Innanzitutto per lo scatto da cui ogni poesia prende le mosse, vale a dire dall’esigenza di «trovare frasi vere» (Ingeborg Bachmann). Ebbene, questa necessità riconosciuta si spinge nella poesia dialettale fino nelle pieghe più remote, nei varchi più profondi. A questo proposito, nella conversazione con Andrea Camilleri, poi pubblicata con il titolo La lingua batte dove il dente duole (Laterza 2013), Tullio De Mauro riporta un passaggio rivelatore da Libera nos a Malo di Luigi Meneghello: «Nell’epidermide di un uomo si possono trovare, sopra, le ferite superficiali, vergate in italiano, in francese, in latino; sotto ci sono le ferite più antiche, quelle delle parole del dialetto, che rimarginandosi hanno fatto delle croste. Queste ferite, se toccate, provocano una reazione a catena, difficile da spiegare a chi non ha il dialetto. C’è un nocciolo indistruttibile di materia, presa coi tralci prensili dei sensi; la parola del dialetto è sempre incavicchiata alla realtà, per la ragione che è la cosa stessa, percepita prima che imparassimo a ragionare, e immodificabile, anche se in seguito ci hanno insegnato a ragionare in un’altra lingua».

La poesia dialettale non va soltanto a ricercare, per riportarla alla luce, la parola, il lemma, il vocabolo aderente alla realtà che preme per farsi creazione poetica.
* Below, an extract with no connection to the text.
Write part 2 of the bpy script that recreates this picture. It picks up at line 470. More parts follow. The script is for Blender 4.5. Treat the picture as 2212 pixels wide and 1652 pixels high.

Essa è dimora primigenia e non rinnegata; aspira, oltre a ciò, a farsi ponte verso altri territori di parole, altri idiomi, che sono sistemi linguistici e, insieme, organismi vivi e continuamente vivificati da questo processo creativo.

Nel farsi ponte, la «madreterra parola» arricchisce, innova, amplia la rete, favorisce l’apertura di nuovi passaggi e il mutuo concorrere a una forma, nuova, dinamica, innovativa.

L’attenzione allo strumento linguistico, medium e sostanza della poesia, resta sempre vigile, dando vita non di rado a una feconda tensione tra familiarità e straniamento, inattualità e immanenza.

Non è azzardato dunque affermare che il panorama poetico si è arricchito, ampliato, rinvigorito grazie all’incontro con la poesia dialettale. Questo vale non soltanto per le versioni in italiano che gli stessi poeti dialettali creano delle proprie poesie, ma anche per il circolo virtuoso che si è andato sviluppando nel campo delle riflessioni metalinguistiche, quindi su temi, strumenti e cadenze del dire poetico.

Il viaggio di BIL 2021/2022 propone un itinerario tra alcune voci particolarmente significative della poesia contemporanea nei dialetti d’Italia. L’itinerario percorrerà la penisola italiana e le isole principali, Sardegna e Sicilia e si realizzerà nei contributi di autrici e autori, con i loro volti e, soprattutto, con le loro voci.